Building Ermenegildo Zegna’s ownership of sourcing, supply chain, design, distribution and retail has been a long-term project. Recent acquisitions include the textile manufacturers Ubertino and Biagioli in 2021. Last summer, Zegna joined forces with Prada’s Patrizio Bertelli to jointly acquire a minority stake in knitwear specialist Luigi Fedeli and sons. A peripherally positive consequence of this are the learnings that come when the group’s expertise is sub-contracted by other brands. “Cashmere, wool, silk, linen, jacquard, spinning: we offer an entire portfolio of different textile high-end specialties to our brands, and also to others,” says Zegna. “For instance Ubertino works splendidly with Chanel, while Biagioli works with Hermès. When you partner, you learn.”

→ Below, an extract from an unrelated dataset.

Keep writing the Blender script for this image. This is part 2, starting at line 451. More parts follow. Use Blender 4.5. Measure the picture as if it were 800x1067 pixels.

Zegna attributes this philosophy of partnership and dialogue as a key factor in growing the group. He regularly cites the expertise of the company’s non-executive directors, including founding Vogue China editor Angelica Cheung and former Gucci CEO Domenico De Sole. Managers from across the group meet to share ideas and learnings.

Chocolates still untouched, we have been talking for an hour. Zegna reflects, then concludes: “One thing is to talk. The other thing is to do it. You ask me about the vision, fine. But it is the discipline to get the vision done that is the most challenging thing of all. We did it with Zegna, we did it along with Thom Browne, and next we will do it with Tom Ford fashion.”